Inny mieszkaniec przypomniał kupno części spornego terenu przez Miasto od Archidiecezji Gnieźnieńskiej, co miało miejsce niespełna pięć lat temu oraz wspomniał iż prezydent Tomasz Budasz wówczas mówił, że te tereny będą dla mieszkańców miasta. Wywołany do odpowiedzi włodarz miasta stwierdził, że obecnie sam ma pewne wątpliwości co do planu, który został przedstawiony w projekcie, a sam pojawił się na spotkaniu, by wysłuchać uwag. Jak dodał: - Pewnie będzie trzeba szukać jakiejś granicy kompromisu tego wszystkiego - przyznał Tomasz Budasz, wskazując iż na części środkowej wspomnianego obszaru można mówić o zmienieniu jego przeznaczenia z proponowanego, zwłaszcza w rejonie istniejącego fragmentu zagajnika bogatego w drzewostan. Jednocześnie jednak dla terenu pomiędzy jeziorem a torami kolejowymi, planuje się utworzenie usług w formie rekreacji.
- Fajnie by było, gdyby ten teren taki jak jest teraz, by taki pozostał. Szkoda by miały tam powstać bloki. Zaburzą one koncepcję zieleni - z każdej strony jeziora widać drzewa, a w północnej części prawie przy brzegu będziemy mieli budynki usługowe. Inny aspekt - ten teren będzie trudny pod względem geologicznym. Ten teren zalesiony jest częściowo bagnisty, są tam obniżenia, występuje woda na powierzchni, a na północny na terenie pod usługi jest duży spad, tam jest 10 metrów od torów do jeziora. To zaburzy też układ przemieszczania się zwierząt, bo mamy tu dolinę sięgającą za nasypem kolejowym. Ten teren powinien być wolny, bo z tej strony napływa powietrze do miasta - mówił Karol Łukomski.
Radny Paweł Kamiński stwierdził: - Nie dajcie się państwo uśpić, że to są propozycje - one zostały pokazane, a urząd będzie do tego dążyć. Może tam z czegoś w jakimś niewielkim stopniu zrezygnuje na rzecz terenów zielonych czy rekreacyjnych. Trzeba mieć dużo samozaparcia i przestrzegam państwa, żebyście się nie poddali - mówił, przestrzegając iż radni mogą zagłosować tak, jak będzie chciał tego prezydent. Radny Marcin Jagodziński odparł, że nie jest to prawdą, tylko radni decydują we własnym imieniu w każdej sprawie. Później jednak, pod koniec spotkania przypomniano casus ul. Konopnickiej, gdzie mieszkańcy chcieli pozostawienia terenu zielonego i rekreacji, a ostatecznie znaczna część dawnego boiska Stelli ma i tak trafić pod zabudowę - bo tak mimo około tysiąca podpisów i wielokrotnych próśb mieszkańców, zdecydowali radni.
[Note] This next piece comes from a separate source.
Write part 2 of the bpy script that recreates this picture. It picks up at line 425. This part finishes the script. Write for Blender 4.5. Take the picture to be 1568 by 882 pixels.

W dalszej części poniedziałkowego spotkania w zasadzie wiele uwag się powtarzało, ale zwracano też uwagę na różne inne istotne aspekty, jak zauważalne już zaburzanie struktury hydrologicznej terenu. Wskazano, że zabudowa wielorodzinna w rejonie pomiędzy ul. Spokojną i Cichą spowoduje pogorszenie retencji, a już teraz zauważane są niekorzystne sytuacje, polegające m.in. na zasypywaniu naturalnych zbiorników wodnych w tej okolicy. Przypomniano także, że zapisy MPZP są różnie wykorzystywane przez deweloperów, pozwalając na różne działania, które w efekcie są niekorzystne sąsiadów danej nieruchomości.
Spotkanie nie zakończyło się żadnym wnioskiem końcowym - każdy mieszkaniec może kierować swoje uwagi do przedstawionego planu do Urzędu Miejskiego do 19 marca włącznie.